Problem to work on>
Identify the lines holding "pixels" and copy them.

Dataset content>
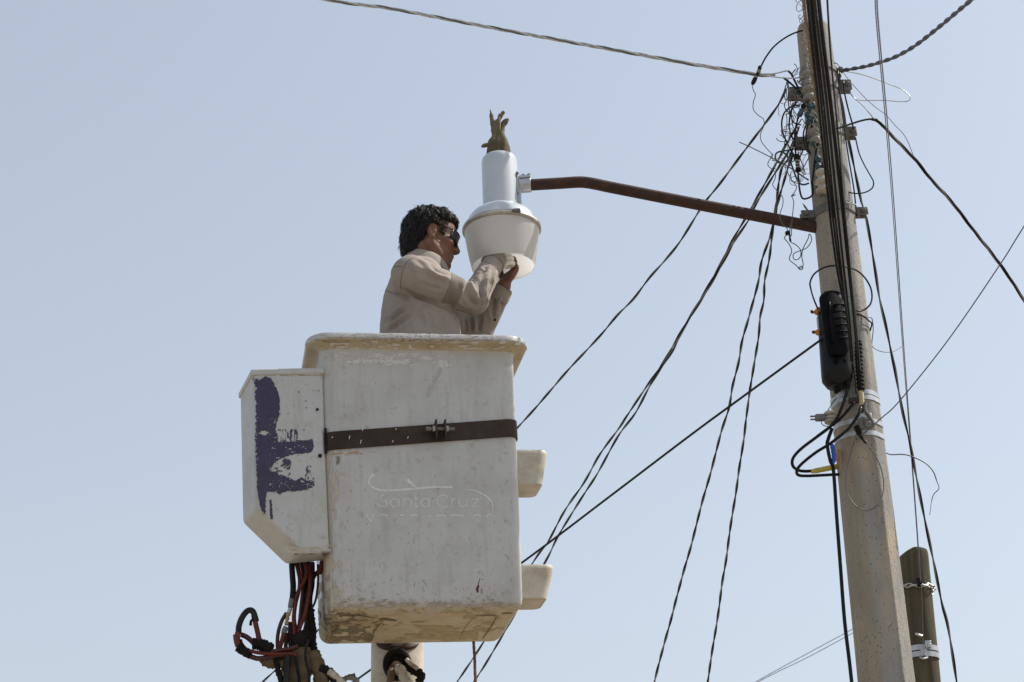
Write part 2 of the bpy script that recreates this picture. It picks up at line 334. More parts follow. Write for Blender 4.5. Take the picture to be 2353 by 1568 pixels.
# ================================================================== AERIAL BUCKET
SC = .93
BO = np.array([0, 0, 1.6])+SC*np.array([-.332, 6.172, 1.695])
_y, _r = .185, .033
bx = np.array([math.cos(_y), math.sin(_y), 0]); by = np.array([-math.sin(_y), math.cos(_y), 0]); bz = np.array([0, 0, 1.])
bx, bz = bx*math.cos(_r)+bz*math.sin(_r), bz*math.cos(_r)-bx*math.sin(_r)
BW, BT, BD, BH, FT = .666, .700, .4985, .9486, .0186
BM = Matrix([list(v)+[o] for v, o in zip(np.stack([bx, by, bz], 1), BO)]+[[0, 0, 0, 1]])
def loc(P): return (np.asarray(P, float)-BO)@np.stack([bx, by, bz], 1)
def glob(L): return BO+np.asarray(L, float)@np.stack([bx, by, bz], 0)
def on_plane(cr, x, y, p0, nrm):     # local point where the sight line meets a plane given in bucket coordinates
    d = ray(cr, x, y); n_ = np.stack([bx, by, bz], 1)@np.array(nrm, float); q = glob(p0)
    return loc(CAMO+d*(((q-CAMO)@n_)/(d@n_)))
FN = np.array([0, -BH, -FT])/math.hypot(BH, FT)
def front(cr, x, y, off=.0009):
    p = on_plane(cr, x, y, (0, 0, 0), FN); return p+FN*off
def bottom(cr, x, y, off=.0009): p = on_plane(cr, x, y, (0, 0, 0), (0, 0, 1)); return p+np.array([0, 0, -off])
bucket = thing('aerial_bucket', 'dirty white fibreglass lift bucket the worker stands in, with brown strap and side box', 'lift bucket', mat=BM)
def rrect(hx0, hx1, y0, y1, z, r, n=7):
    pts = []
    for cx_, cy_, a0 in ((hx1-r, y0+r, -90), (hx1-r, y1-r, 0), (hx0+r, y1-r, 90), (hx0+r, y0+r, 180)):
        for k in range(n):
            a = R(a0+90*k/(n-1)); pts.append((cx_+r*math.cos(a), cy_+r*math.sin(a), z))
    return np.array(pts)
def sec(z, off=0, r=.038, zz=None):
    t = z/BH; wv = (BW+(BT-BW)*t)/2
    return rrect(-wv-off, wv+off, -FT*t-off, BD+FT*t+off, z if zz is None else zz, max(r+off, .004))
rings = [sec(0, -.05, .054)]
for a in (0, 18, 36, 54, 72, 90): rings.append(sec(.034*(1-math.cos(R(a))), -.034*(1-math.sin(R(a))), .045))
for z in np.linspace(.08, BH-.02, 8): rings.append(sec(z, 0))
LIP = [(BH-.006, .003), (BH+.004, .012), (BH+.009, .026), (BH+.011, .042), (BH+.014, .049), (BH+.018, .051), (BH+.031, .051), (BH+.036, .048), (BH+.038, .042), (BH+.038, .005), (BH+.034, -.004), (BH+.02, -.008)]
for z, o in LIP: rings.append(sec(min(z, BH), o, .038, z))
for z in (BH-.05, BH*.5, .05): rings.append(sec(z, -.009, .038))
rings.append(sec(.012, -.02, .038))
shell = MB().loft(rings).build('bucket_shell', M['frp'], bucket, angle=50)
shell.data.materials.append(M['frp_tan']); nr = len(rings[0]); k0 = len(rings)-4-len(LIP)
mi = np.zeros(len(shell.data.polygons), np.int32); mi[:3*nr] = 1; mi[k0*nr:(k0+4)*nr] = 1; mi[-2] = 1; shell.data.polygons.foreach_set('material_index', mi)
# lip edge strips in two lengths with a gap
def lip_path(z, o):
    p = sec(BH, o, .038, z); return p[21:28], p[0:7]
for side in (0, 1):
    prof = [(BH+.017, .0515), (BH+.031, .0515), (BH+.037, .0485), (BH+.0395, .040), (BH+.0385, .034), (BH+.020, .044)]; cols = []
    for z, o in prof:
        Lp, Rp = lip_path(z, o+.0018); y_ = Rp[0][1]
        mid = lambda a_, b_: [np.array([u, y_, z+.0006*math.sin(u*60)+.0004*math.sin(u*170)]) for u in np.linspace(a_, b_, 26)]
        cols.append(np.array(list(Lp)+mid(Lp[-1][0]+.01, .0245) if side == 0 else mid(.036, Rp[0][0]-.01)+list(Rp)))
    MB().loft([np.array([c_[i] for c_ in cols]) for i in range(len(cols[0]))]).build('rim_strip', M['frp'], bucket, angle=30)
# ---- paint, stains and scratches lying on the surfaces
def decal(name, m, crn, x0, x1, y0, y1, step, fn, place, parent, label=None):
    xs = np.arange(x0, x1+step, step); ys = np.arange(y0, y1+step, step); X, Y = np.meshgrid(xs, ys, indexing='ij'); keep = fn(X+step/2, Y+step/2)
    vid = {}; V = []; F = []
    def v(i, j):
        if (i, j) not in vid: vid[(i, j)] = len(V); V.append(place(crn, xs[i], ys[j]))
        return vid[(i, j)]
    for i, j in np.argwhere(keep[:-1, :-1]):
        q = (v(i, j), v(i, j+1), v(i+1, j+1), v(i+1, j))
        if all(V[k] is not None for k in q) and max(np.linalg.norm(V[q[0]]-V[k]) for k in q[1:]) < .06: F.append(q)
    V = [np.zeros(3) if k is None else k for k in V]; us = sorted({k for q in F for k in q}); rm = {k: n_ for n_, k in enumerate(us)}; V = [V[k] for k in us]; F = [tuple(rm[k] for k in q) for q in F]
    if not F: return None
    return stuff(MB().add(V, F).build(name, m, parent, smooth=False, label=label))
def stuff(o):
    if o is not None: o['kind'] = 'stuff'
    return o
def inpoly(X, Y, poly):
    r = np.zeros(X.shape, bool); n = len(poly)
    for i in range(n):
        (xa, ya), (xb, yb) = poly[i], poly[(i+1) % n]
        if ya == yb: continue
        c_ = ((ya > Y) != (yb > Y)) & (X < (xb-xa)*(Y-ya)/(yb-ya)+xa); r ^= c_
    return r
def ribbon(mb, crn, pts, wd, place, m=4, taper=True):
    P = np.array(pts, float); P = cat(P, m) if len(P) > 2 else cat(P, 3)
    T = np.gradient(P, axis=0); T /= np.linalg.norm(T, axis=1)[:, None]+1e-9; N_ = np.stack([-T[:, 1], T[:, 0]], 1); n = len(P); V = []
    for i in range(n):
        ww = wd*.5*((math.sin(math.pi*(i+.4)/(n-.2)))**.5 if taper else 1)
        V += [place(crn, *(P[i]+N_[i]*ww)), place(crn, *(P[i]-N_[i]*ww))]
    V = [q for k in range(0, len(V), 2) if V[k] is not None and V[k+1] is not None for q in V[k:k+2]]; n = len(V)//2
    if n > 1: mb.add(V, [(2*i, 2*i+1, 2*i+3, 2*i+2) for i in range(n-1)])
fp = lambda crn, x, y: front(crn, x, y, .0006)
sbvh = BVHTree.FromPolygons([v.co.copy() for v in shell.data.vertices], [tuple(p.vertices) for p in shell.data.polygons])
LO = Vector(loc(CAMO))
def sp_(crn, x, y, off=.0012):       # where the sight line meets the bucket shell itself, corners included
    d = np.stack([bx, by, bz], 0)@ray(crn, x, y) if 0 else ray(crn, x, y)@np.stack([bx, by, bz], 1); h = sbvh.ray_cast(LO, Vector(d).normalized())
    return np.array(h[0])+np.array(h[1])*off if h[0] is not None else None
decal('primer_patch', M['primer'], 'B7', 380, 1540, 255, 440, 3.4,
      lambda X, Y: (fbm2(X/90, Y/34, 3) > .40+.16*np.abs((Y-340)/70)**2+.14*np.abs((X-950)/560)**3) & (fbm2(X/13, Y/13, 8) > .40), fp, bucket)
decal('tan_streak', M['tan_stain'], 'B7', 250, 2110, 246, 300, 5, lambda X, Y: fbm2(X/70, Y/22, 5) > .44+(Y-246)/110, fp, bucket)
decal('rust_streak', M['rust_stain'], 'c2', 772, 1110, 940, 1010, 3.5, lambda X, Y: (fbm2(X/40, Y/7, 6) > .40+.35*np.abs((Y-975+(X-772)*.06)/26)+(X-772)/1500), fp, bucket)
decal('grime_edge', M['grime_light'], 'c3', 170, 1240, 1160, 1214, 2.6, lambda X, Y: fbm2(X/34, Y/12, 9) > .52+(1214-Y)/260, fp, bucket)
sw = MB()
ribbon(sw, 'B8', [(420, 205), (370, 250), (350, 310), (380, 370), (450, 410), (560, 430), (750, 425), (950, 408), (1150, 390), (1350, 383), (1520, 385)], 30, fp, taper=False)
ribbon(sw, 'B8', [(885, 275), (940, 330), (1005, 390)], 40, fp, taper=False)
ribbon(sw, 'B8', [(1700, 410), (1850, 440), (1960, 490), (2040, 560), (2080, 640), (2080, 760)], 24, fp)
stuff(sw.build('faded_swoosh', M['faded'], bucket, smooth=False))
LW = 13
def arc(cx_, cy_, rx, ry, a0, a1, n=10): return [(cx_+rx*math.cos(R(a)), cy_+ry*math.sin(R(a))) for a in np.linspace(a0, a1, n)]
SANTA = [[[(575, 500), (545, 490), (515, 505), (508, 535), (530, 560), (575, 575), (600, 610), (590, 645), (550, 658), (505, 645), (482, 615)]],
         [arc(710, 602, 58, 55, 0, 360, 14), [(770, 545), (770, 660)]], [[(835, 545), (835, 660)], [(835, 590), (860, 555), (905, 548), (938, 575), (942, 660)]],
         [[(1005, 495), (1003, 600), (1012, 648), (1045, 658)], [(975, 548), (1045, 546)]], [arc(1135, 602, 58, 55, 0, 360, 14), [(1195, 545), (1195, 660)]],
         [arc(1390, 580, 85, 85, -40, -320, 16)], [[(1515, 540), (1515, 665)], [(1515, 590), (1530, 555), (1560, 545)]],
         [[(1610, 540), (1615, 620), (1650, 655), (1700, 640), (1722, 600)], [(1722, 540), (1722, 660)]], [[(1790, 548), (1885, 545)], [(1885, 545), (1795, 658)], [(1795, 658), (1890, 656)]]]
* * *
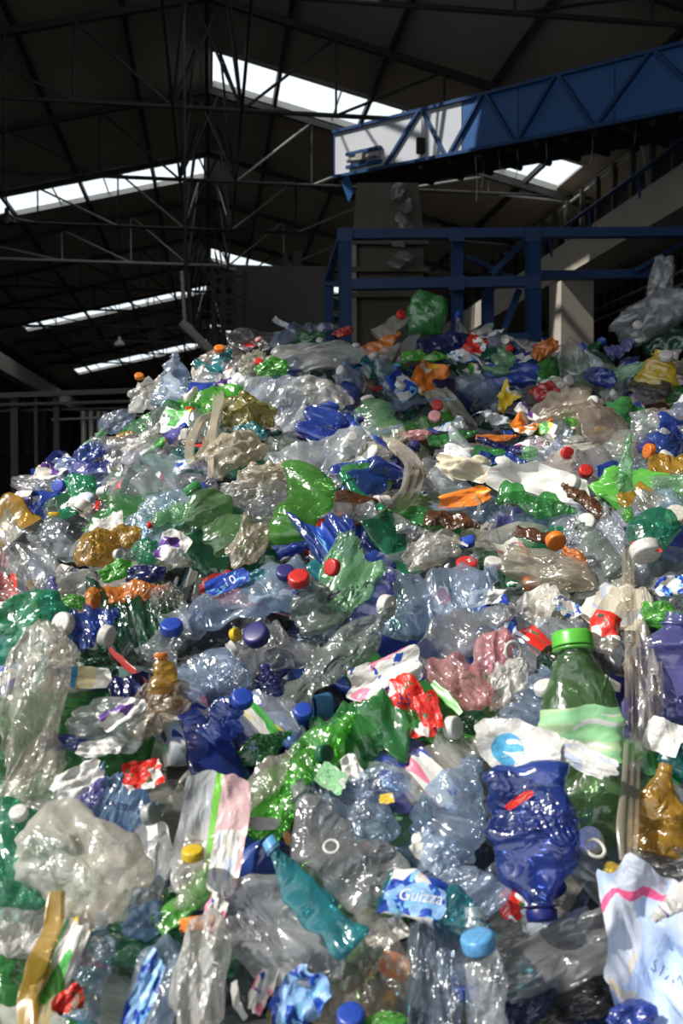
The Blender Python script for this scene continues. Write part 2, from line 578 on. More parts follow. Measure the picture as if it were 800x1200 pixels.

The output>
Write part 2 of the bpy script that recreates this picture. It picks up at line 334. More parts follow. Write for Blender 4.5. Take the picture to be 2353 by 1568 pixels.
The Blender Python script for this scene continues. Write part 2, from line 578 on. More parts follow. Measure the picture as if it were 800x1200 pixels.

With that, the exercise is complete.